Would you restate all the data that follows, word for word?

**********

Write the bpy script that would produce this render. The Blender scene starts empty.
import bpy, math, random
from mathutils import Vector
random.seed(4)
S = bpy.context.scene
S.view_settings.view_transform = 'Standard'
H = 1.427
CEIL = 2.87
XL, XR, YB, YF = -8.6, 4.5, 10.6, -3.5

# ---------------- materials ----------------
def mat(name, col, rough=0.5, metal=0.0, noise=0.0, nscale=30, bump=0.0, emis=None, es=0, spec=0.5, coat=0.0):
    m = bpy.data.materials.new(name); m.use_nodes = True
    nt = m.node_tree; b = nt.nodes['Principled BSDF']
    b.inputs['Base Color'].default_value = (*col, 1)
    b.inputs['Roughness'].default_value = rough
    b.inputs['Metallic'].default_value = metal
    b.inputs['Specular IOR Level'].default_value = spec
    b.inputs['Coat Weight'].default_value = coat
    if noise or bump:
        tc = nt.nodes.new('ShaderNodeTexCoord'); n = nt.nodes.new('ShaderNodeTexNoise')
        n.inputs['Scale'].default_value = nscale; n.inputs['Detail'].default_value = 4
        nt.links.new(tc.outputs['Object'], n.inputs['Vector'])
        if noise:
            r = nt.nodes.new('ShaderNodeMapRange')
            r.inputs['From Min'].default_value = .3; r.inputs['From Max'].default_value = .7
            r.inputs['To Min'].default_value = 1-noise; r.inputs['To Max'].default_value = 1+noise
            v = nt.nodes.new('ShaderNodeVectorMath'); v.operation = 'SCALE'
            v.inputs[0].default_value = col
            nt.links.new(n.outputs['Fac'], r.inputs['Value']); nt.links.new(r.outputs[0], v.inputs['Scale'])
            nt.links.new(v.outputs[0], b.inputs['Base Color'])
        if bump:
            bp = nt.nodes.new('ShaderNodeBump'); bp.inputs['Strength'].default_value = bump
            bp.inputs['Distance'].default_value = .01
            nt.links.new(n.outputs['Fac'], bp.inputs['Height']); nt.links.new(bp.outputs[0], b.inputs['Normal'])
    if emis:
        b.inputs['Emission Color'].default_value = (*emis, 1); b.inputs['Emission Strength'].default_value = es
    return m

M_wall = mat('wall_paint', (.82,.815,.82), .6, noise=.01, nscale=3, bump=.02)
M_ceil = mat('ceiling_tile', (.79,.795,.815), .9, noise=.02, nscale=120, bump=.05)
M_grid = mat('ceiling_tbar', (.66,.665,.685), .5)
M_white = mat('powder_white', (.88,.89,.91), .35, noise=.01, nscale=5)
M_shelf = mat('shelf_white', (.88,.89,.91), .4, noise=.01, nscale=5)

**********

WRITTEN SOLUTION
Write the bpy script that would produce this render. The Blender scene starts empty.
import bpy, math, random
from mathutils import Vector
random.seed(4)
S = bpy.context.scene
S.view_settings.view_transform = 'Standard'
H = 1.427
CEIL = 2.87
XL, XR, YB, YF = -8.6, 4.5, 10.6, -3.5

# ---------------- materials ----------------
def mat(name, col, rough=0.5, metal=0.0, noise=0.0, nscale=30, bump=0.0, emis=None, es=0, spec=0.5, coat=0.0):
    m = bpy.data.materials.new(name); m.use_nodes = True
    nt = m.node_tree; b = nt.nodes['Principled BSDF']
    b.inputs['Base Color'].default_value = (*col, 1)
    b.inputs['Roughness'].default_value = rough
    b.inputs['Metallic'].default_value = metal
    b.inputs['Specular IOR Level'].default_value = spec
    b.inputs['Coat Weight'].default_value = coat
    if noise or bump:
        tc = nt.nodes.new('ShaderNodeTexCoord'); n = nt.nodes.new('ShaderNodeTexNoise')
        n.inputs['Scale'].default_value = nscale; n.inputs['Detail'].default_value = 4
        nt.links.new(tc.outputs['Object'], n.inputs['Vector'])
        if noise:
            r = nt.nodes.new('ShaderNodeMapRange')
            r.inputs['From Min'].default_value = .3; r.inputs['From Max'].default_value = .7
            r.inputs['To Min'].default_value = 1-noise; r.inputs['To Max'].default_value = 1+noise
            v = nt.nodes.new('ShaderNodeVectorMath'); v.operation = 'SCALE'
            v.inputs[0].default_value = col
            nt.links.new(n.outputs['Fac'], r.inputs['Value']); nt.links.new(r.outputs[0], v.inputs['Scale'])
            nt.links.new(v.outputs[0], b.inputs['Base Color'])
        if bump:
            bp = nt.nodes.new('ShaderNodeBump'); bp.inputs['Strength'].default_value = bump
            bp.inputs['Distance'].default_value = .01
            nt.links.new(n.outputs['Fac'], bp.inputs['Height']); nt.links.new(bp.outputs[0], b.inputs['Normal'])
    if emis:
        b.inputs['Emission Color'].default_value = (*emis, 1); b.inputs['Emission Strength'].default_value = es
    return m

M_wall = mat('wall_paint', (.82,.815,.82), .6, noise=.01, nscale=3, bump=.02)
M_ceil = mat('ceiling_tile', (.79,.795,.815), .9, noise=.02, nscale=120, bump=.05)
M_grid = mat('ceiling_tbar', (.66,.665,.685), .5)
M_white = mat('powder_white', (.88,.89,.91), .35, noise=.01, nscale=5)
M_shelf = mat('shelf_white', (.88,.89,.91), .4, noise=.01, nscale=5)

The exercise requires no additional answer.